James Taranto has had a great new idea: let's not call it a War On Terror, but a War On "Islamic Supremacy"!

[...] So, how does one describe these movements? "Terrorist," as we have noted, is too imprecise, a reference to tactics, not ideology. What we need is a term that acknowledges that they are Islamic movements without implying anything invidious about Muslims who do not belong to such movements.

The answer: Islamic supremacy. The analogous term, white supremacy, is in no way offensive to whites, Indeed, condemnations of white supremacy generally succeed at shaming whites into shunning groups like the Ku Klux Klan, just as the West hopes to shame Muslims into shunning Islamic supremacist groups.

We would define Islamic supremacy as follows: a doctrine that seeks to subjugate or exterminate non-Muslims, or convert them to Islam by force. This is slightly different from white supremacy, in that there is no such thing as a racial conversion--but we think the analogy is close enough to be useful.

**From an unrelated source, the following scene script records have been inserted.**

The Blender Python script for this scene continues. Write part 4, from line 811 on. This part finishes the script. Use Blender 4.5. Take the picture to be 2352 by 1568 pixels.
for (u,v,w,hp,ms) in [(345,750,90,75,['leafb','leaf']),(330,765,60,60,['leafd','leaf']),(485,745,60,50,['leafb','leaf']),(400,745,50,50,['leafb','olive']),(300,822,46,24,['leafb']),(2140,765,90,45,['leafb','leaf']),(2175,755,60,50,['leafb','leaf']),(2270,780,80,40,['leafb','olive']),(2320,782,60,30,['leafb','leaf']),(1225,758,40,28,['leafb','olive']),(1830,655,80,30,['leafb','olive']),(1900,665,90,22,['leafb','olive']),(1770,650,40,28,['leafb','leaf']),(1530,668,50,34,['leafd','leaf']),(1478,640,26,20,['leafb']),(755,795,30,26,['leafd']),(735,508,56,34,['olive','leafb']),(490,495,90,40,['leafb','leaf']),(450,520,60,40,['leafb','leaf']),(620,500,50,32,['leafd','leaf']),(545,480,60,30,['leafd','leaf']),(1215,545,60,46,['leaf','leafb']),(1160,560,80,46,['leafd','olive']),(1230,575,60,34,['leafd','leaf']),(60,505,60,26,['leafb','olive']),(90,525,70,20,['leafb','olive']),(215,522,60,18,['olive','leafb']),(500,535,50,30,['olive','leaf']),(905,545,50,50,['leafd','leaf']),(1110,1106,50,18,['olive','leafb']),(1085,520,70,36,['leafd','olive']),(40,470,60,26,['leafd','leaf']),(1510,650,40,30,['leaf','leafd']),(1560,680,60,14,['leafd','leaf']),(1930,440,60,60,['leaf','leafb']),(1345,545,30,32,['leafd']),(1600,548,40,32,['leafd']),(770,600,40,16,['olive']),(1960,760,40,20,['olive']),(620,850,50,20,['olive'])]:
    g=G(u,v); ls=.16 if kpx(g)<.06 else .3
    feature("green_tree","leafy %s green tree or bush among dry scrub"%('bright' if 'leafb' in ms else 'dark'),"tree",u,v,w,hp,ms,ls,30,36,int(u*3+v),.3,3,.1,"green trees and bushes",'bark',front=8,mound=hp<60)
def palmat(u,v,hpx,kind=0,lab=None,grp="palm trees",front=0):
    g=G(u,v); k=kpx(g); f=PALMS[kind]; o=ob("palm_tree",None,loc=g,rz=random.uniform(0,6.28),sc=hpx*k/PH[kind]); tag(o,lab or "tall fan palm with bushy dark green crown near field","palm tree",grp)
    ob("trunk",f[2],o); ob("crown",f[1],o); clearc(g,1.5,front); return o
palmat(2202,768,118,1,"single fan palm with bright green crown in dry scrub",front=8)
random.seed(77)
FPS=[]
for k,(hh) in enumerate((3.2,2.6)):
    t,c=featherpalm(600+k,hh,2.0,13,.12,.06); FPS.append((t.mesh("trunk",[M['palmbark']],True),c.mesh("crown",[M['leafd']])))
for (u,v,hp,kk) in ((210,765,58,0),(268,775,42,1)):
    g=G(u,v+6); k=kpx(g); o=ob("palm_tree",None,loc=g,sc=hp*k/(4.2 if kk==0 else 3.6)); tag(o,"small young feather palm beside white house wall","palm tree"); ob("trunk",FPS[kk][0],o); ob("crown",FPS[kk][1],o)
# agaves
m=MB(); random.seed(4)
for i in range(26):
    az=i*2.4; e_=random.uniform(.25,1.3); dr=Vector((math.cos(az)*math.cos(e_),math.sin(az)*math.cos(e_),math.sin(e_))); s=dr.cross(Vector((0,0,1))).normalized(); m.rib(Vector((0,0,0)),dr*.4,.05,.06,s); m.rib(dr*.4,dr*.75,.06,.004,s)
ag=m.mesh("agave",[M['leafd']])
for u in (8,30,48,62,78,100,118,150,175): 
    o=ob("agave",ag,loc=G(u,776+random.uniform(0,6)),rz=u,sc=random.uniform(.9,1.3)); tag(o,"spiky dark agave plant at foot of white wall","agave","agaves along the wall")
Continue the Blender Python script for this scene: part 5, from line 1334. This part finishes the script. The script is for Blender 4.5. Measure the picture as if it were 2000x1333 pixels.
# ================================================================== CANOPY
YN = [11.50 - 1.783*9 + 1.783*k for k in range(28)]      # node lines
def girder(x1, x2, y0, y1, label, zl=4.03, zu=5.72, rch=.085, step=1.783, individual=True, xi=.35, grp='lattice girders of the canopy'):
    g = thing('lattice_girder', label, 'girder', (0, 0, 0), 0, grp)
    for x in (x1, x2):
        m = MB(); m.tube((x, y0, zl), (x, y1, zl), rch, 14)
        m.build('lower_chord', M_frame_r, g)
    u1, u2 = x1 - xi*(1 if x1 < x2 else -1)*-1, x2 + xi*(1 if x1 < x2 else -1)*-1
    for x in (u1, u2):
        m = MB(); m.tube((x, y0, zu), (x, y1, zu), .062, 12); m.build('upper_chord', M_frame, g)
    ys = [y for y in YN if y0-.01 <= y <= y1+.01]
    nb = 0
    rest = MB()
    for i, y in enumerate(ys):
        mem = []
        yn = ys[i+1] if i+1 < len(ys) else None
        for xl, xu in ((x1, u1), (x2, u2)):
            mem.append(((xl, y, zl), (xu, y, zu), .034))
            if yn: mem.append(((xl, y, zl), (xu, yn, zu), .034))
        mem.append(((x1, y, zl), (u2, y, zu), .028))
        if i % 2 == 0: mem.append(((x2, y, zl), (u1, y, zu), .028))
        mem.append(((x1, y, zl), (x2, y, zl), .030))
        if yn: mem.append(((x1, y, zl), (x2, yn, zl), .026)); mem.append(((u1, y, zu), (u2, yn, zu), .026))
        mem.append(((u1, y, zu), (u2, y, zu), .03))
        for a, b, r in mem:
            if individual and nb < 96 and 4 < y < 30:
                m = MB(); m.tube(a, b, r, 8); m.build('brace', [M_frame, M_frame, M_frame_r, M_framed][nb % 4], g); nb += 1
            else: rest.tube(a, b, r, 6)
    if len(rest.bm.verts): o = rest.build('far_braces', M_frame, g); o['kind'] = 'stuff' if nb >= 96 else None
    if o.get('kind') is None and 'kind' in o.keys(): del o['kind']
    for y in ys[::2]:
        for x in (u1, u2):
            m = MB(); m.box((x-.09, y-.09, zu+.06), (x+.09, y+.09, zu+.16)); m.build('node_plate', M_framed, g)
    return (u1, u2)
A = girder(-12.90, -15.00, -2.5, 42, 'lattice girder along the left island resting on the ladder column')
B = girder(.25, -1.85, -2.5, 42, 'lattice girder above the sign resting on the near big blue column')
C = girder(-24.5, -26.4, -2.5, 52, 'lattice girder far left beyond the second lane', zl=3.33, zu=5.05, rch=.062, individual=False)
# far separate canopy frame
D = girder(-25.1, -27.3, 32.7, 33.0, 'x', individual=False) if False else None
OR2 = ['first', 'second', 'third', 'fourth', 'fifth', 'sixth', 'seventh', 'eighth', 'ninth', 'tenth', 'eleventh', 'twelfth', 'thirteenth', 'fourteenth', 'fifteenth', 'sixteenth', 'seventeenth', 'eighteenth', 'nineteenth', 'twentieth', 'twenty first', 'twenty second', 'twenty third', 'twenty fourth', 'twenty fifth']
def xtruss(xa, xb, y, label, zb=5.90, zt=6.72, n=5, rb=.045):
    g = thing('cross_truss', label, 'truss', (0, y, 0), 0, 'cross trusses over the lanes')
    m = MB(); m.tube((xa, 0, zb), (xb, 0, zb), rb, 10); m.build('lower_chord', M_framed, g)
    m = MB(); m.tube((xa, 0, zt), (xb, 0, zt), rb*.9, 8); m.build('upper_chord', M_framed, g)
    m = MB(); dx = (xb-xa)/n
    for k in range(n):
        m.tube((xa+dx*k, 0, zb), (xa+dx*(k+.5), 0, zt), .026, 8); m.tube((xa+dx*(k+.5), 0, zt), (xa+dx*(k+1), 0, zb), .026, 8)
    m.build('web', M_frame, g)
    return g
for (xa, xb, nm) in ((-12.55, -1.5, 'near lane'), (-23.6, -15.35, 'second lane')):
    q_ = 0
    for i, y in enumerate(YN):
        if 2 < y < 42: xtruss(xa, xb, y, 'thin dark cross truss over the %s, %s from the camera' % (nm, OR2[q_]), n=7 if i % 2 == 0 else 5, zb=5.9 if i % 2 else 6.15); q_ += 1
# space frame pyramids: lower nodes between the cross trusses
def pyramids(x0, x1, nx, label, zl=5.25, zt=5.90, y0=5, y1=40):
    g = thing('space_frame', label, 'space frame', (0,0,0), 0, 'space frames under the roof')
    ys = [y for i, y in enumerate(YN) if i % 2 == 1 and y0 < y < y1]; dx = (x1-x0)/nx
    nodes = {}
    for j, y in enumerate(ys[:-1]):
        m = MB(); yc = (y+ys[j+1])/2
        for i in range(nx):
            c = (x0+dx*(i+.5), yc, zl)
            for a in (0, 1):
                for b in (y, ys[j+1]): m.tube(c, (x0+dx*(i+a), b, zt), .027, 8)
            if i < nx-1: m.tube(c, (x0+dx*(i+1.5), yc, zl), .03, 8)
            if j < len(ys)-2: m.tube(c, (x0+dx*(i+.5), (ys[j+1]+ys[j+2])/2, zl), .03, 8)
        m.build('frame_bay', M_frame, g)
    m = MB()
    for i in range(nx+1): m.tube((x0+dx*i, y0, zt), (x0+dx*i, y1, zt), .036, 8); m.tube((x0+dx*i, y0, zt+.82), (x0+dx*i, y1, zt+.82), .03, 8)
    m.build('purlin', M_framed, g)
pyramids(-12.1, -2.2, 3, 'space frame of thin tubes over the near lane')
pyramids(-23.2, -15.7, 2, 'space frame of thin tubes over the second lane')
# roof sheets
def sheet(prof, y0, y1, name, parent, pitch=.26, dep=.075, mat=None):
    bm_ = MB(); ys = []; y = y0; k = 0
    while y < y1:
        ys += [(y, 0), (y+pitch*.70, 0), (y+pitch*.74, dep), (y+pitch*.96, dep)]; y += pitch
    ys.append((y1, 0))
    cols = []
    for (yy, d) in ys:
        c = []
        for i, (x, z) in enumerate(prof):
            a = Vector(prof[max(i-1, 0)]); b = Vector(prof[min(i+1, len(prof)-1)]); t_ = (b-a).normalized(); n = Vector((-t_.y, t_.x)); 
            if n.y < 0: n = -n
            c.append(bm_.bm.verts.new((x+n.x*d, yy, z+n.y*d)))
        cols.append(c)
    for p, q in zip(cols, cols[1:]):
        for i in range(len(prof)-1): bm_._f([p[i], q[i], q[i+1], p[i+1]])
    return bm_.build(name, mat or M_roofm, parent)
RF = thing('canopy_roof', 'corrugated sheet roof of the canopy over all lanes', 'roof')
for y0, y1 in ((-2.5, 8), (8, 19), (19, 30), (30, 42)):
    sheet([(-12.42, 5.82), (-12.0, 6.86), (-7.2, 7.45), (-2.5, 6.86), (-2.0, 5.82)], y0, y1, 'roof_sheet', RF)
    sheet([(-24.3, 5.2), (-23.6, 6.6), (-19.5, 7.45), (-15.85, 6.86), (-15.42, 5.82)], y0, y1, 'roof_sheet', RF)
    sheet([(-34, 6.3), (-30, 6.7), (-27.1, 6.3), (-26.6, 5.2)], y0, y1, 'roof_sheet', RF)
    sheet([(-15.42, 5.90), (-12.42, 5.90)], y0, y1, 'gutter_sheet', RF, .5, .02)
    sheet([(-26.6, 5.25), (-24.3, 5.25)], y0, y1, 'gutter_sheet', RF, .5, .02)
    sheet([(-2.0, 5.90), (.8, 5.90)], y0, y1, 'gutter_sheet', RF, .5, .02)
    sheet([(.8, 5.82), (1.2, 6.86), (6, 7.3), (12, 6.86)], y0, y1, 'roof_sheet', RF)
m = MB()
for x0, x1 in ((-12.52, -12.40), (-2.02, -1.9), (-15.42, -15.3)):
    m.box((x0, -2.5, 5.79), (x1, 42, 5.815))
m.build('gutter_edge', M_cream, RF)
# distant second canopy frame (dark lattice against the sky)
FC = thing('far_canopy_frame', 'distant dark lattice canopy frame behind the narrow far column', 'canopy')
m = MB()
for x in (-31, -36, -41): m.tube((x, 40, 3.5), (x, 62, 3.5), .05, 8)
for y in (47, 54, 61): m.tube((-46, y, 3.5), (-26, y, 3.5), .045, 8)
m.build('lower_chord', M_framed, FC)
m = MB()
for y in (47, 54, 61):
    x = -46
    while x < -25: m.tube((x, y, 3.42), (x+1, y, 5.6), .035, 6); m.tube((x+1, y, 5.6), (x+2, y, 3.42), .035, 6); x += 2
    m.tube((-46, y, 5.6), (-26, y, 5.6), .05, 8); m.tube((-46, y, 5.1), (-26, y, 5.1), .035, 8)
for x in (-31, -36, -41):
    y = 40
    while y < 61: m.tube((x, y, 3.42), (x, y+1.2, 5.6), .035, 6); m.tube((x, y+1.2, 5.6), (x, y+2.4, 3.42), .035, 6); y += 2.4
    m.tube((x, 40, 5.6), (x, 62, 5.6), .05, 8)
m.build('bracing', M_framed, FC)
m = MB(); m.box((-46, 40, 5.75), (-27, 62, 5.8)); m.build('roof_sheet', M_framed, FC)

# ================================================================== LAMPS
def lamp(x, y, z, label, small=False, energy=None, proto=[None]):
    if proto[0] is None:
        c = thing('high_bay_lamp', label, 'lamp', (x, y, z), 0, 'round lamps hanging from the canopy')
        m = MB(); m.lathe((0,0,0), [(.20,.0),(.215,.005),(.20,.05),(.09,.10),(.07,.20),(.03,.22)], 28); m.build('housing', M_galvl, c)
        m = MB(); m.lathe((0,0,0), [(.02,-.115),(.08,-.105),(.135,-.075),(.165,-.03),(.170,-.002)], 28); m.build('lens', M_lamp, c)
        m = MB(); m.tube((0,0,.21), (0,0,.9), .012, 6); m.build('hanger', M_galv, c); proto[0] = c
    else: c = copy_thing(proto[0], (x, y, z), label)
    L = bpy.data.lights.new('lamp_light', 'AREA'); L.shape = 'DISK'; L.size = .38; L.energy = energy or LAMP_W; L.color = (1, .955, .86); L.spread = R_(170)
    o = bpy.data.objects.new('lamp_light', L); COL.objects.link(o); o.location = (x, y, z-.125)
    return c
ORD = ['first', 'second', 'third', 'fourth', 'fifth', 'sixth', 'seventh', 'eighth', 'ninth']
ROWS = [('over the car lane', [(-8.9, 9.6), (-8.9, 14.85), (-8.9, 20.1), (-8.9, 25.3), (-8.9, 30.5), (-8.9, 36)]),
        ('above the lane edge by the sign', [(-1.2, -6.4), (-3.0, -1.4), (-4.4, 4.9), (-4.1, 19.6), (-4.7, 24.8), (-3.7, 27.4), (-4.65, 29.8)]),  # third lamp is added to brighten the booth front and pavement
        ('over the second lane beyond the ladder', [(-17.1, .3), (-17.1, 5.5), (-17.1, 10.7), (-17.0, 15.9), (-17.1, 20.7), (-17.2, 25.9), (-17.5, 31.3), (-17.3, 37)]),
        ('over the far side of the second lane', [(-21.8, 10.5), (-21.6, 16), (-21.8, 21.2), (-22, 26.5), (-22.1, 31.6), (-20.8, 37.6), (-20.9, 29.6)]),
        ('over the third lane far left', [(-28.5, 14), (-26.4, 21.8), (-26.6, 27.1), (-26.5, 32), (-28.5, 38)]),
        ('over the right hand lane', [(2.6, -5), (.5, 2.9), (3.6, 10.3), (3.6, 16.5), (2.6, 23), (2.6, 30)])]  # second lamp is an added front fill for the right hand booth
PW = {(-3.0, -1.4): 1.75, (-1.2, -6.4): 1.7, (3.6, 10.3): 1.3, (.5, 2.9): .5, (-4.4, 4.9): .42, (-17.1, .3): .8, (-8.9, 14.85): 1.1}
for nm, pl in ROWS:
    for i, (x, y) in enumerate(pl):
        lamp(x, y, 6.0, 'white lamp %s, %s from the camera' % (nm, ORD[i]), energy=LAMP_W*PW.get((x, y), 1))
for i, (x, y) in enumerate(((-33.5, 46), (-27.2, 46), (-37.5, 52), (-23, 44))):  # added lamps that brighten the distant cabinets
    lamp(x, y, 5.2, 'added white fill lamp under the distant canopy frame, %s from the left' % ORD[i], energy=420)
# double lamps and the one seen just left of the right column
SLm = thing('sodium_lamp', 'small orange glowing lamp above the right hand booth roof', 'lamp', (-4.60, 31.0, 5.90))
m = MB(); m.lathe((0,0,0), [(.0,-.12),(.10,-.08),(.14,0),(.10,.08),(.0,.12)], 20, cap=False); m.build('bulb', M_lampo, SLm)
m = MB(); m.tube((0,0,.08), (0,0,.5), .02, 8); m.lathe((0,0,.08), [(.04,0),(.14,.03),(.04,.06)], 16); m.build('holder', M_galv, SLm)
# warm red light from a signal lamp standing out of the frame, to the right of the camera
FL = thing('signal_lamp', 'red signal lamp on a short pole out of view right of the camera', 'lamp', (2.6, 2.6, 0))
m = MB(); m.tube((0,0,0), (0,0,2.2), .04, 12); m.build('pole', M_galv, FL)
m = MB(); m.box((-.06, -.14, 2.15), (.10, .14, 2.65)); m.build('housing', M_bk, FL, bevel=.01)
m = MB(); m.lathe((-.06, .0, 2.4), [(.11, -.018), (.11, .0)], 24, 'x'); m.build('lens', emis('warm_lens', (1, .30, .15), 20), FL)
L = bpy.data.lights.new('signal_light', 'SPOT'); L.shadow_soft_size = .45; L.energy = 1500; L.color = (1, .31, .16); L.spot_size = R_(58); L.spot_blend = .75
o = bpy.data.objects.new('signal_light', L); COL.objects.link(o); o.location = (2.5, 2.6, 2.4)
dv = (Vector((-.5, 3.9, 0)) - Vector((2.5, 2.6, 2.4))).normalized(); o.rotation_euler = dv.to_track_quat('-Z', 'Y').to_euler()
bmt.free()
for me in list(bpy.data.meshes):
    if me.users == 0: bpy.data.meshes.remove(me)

This is getting too close to the bone, so Taranto draws back into a comfortable moral equivalence, gliding over the fact that while Christianity and Islam are universalist, Christianity lacks the militaristic imperative to subjugate nonbelievers that is taught by all the orthodox sects of Islam:

One might argue that supremacy is inherent in Islam, inasmuch as it claims to be the one true religion and (unlike some other faiths, such as Judaism) seeks converts. But the same is true of Christianity, which has largely made peace with secular modernity and religious pluralism. Reconciling Islam with religious pluralism is a task for Muslims. Combating Islamic supremacist movements is one for non-Muslims and nonsupremacist Muslims alike. [...]

The entire koran is about the supremacy of the arab. They make people memorize the koran in arabic. 95% of all muslims do not speak or understand arabic. So, they are learning how to just say words that have no meaning for them. Then there is the dress for both men and women. The dress proscribed is from the seventh century arabian desert.

I like this idea. Terror is a tactic. Supremism is an ism. Now that we know how to fight.